Erdoğan, 2013’te "Her kadın en az üç çocuk doğurmalı" dedi ve kadının toplum içindeki rolünü sadece “anneliğe” indirgediği gibi söylemi ile kadınlar arasında ayrımcılığa neden oldu.
“Yangına Petrolle Gitmek” belgeseli, benzer bir şekilde çelişkili söylemleri ve durumu anlatıyor. Film, Bozcaada Ekoloji Filmleri Festivali'nde (BIFED) izleyiciyle buluştu ve çarpıcı çelişkileri gözler önüne serdi.
Belgesel, kolonyal döneme ait arşiv fotoğraflarını, Dylan Thomas’ın şiirsel anlatımıyla bir araya getiriyor ve petrol, modernite ve siyasi karmaşayı işliyor. Filmde, BP'nin "yatırımlarının" arka planındaki gerçeği, İran'daki kadınların ve çocukların fotoğrafları eşliğinde izliyoruz.
Festivalin en güzel yanı sanırım filmleri Bozcaada halkıyla birlikte izlemek ve onların gözünden de filmleri anlamak, hissetmek.

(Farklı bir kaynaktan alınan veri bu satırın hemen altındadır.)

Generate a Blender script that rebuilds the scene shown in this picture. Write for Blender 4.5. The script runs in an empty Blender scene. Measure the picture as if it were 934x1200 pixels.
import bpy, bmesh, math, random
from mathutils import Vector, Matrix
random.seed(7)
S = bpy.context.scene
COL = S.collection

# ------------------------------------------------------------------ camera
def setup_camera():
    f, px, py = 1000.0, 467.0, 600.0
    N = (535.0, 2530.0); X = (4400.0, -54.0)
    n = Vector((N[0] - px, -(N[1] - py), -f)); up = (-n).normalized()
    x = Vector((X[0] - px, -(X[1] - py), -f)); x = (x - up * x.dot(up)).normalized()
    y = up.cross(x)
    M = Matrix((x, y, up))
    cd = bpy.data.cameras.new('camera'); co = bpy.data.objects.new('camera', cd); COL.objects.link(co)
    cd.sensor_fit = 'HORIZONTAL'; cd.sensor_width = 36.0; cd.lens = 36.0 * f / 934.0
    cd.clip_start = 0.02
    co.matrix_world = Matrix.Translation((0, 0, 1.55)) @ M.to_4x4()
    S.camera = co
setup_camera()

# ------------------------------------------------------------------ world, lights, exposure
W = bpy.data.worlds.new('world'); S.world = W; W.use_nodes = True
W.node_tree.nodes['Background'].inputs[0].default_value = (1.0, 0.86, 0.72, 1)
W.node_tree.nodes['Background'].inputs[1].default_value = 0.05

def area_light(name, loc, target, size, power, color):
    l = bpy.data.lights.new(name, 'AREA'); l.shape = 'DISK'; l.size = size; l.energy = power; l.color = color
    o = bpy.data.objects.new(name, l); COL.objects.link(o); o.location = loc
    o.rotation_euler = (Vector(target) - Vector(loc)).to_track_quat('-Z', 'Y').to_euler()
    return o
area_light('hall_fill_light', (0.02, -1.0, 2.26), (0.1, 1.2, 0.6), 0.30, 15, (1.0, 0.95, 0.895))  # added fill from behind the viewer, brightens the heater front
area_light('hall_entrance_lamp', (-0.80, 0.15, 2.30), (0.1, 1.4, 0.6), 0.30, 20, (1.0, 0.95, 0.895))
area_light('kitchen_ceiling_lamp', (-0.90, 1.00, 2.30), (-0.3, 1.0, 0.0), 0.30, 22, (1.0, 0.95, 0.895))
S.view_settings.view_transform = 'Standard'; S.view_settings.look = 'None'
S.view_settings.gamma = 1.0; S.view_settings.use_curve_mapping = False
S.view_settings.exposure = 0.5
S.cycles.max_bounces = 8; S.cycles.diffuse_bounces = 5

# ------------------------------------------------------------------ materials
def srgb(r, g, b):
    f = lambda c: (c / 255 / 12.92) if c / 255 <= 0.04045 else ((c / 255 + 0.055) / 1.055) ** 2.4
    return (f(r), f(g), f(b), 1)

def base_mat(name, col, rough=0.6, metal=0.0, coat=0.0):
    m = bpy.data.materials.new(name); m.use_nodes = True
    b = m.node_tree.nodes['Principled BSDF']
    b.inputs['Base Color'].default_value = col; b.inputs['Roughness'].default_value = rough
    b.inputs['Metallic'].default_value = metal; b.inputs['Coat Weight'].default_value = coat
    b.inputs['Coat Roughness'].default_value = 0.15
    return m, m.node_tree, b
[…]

Festival yönetmeni Petra Holzer ve Koordinatörü Ethem Özgüven de açılışta benzer duruma değindi, bu bir aradalığa dikkat çekti.
Holzer, geçen yıl festivale katılan Lübnanlı dostlarını andı, bu yıl koşullardan dolayı gelmediklerine dikkat çekti ve gelecek yıl Lübnan’da bir araya gelme umutlarını paylaştı.
Ödül kazananlar 12 Ekim’de açıklanacak
Bu yılki festivalde, 14 ülkeden 35 film yarışıyor. Naci Güçhan Öğrenci Ödülü kategorisinde 6 film yarışırken, festival boyunca birbirinden farklı ekolojik temalı filmler izleyiciyle buluşacak. Gösterimlerin yapılacağı salonlardaki koltuk sayısı sınırlı olsa da, Bozcaada halkı ve festivale gelen sinemaseverler bir araya gelerek filmler üzerine tartışma fırsatı buluyorlar.
Festivalin ödülleri ise 12 Ekim Cumartesi günü sahiplerini bulacak. Ödüller, Ethem Özgüven’in boyadığı taşlardan oluşan özel tasarımlarla verilecek.
Ayrıca, "aracını paylaş" ve "mataranı getir" gibi ekolojik çağrılar da festivalin çevreci ruhunu yansıtıyor. Festival boyunca doğa dostu etkinlikler ve film gösterimleri Bozcaadalıları bekliyor.